Written instruction:
Look through the data below and count each line where the word "part" appears. Reply with the count alone.

Dataset content:
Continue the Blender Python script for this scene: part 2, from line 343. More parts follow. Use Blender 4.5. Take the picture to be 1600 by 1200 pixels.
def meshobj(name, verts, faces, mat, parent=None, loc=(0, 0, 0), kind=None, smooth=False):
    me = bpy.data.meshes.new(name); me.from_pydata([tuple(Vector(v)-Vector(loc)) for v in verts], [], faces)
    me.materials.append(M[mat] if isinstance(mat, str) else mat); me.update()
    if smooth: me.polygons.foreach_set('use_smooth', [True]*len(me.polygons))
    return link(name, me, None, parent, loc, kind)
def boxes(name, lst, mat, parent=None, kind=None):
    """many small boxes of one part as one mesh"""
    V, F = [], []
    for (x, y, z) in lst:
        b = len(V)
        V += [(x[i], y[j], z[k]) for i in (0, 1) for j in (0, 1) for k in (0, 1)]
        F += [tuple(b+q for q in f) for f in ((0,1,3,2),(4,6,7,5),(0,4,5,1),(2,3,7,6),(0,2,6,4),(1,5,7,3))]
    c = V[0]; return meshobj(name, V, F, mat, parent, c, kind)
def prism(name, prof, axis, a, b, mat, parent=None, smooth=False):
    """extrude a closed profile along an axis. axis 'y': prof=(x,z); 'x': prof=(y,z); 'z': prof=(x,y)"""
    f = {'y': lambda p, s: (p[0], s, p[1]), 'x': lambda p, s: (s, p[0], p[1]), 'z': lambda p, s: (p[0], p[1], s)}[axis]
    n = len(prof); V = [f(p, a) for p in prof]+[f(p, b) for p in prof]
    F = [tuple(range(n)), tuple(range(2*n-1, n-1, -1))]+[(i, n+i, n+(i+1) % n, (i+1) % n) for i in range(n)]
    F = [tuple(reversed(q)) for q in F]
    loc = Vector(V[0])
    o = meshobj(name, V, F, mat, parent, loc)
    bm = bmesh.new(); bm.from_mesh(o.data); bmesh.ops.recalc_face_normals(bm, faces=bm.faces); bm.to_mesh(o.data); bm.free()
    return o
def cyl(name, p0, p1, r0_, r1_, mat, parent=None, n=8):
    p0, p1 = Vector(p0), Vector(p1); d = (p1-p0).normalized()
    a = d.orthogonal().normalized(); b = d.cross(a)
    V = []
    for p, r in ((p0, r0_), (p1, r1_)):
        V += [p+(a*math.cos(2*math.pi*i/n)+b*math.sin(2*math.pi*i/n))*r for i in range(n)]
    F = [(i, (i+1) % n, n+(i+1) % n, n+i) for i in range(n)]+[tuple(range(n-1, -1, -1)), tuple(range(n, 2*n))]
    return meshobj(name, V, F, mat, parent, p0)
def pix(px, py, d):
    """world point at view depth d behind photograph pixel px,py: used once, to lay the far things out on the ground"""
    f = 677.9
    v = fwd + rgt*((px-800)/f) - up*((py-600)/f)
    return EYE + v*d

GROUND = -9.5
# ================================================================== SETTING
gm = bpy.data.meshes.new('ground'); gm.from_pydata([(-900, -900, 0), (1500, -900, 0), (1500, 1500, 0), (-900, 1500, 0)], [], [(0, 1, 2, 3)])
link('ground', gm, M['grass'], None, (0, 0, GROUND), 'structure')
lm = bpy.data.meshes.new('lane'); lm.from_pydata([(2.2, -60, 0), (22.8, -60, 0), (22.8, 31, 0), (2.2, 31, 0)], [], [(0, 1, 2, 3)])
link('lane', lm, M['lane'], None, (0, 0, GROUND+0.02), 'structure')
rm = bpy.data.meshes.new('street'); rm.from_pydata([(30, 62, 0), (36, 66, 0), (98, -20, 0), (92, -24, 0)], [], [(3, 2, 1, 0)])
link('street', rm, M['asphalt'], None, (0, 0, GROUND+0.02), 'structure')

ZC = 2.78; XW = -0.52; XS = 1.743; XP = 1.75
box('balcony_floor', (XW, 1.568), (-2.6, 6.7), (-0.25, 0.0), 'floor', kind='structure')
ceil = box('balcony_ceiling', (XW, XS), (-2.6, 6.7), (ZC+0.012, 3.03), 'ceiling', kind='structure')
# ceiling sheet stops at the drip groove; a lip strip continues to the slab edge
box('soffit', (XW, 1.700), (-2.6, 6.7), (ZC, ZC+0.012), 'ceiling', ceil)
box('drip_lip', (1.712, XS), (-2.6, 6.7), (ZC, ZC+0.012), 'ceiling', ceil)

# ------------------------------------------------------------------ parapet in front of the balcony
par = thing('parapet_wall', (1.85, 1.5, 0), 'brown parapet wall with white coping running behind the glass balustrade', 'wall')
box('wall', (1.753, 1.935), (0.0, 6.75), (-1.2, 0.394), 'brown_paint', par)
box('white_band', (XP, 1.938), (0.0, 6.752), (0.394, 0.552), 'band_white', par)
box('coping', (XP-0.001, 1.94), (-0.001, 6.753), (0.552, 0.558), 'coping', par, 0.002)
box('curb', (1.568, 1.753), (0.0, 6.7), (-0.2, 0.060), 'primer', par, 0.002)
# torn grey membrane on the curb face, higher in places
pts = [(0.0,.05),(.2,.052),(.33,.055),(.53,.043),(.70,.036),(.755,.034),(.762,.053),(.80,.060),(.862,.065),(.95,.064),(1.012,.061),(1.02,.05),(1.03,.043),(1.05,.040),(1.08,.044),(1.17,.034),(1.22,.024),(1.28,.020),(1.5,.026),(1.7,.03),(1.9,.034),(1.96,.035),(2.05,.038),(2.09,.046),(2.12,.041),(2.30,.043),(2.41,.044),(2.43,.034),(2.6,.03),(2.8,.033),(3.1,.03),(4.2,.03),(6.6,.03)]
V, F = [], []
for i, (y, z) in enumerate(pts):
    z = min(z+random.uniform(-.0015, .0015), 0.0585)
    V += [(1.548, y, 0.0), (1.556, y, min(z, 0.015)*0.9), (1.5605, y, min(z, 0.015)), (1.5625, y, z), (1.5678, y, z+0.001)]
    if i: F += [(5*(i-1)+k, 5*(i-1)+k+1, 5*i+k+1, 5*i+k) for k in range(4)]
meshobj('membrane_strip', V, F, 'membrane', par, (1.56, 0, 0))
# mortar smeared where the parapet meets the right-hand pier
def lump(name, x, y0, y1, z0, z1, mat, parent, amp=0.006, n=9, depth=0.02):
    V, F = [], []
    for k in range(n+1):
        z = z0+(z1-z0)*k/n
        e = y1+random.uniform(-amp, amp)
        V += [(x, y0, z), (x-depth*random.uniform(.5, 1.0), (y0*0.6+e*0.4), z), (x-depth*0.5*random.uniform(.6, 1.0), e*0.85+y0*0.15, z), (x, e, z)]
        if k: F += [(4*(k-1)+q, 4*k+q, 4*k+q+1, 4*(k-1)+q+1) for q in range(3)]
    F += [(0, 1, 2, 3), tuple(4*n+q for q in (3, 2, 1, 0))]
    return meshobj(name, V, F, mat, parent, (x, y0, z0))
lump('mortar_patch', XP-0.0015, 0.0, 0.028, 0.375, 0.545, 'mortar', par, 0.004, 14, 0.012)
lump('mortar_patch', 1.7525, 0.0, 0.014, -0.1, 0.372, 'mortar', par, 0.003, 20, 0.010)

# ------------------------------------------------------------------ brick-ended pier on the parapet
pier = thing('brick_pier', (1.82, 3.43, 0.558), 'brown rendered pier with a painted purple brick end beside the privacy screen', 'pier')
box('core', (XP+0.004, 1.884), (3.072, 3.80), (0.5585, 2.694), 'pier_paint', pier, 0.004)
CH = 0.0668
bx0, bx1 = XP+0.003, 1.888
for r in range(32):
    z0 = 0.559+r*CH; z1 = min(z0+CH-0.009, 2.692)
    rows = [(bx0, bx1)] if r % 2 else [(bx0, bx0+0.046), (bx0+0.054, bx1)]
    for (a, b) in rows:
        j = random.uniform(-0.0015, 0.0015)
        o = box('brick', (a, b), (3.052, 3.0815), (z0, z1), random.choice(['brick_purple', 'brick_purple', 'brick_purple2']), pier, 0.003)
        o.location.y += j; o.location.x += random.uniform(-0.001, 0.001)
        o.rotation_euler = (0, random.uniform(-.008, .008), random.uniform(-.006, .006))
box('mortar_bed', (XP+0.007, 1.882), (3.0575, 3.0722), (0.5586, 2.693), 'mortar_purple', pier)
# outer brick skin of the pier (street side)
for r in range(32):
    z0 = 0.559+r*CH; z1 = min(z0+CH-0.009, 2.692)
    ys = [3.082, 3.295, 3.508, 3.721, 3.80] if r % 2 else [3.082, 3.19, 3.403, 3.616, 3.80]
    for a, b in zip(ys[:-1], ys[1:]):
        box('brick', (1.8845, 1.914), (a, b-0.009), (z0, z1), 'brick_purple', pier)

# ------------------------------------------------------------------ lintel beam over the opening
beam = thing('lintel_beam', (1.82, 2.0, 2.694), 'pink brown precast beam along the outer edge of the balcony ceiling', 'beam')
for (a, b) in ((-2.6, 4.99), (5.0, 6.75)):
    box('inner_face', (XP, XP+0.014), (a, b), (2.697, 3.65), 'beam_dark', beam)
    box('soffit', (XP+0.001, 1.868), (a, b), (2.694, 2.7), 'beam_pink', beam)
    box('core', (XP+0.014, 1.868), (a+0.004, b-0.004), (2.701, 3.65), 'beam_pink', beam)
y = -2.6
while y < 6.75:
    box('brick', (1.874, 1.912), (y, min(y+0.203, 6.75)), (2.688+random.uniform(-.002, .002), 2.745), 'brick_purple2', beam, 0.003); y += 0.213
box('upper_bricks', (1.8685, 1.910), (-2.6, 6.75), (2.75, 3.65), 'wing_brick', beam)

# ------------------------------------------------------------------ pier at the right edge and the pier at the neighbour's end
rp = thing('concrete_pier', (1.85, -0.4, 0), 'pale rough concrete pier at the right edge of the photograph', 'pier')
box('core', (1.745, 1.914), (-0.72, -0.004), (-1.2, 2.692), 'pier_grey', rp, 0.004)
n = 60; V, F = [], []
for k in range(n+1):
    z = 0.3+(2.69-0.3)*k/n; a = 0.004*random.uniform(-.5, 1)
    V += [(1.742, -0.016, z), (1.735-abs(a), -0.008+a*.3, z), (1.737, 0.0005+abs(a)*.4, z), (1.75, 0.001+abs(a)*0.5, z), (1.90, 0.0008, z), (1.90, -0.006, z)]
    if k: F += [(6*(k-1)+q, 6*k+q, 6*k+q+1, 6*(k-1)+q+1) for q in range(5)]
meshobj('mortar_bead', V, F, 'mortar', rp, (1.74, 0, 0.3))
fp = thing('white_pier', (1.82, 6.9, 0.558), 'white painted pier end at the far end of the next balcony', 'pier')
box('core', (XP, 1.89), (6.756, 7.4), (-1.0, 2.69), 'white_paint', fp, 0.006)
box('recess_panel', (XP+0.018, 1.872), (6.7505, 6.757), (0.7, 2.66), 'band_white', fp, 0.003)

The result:
2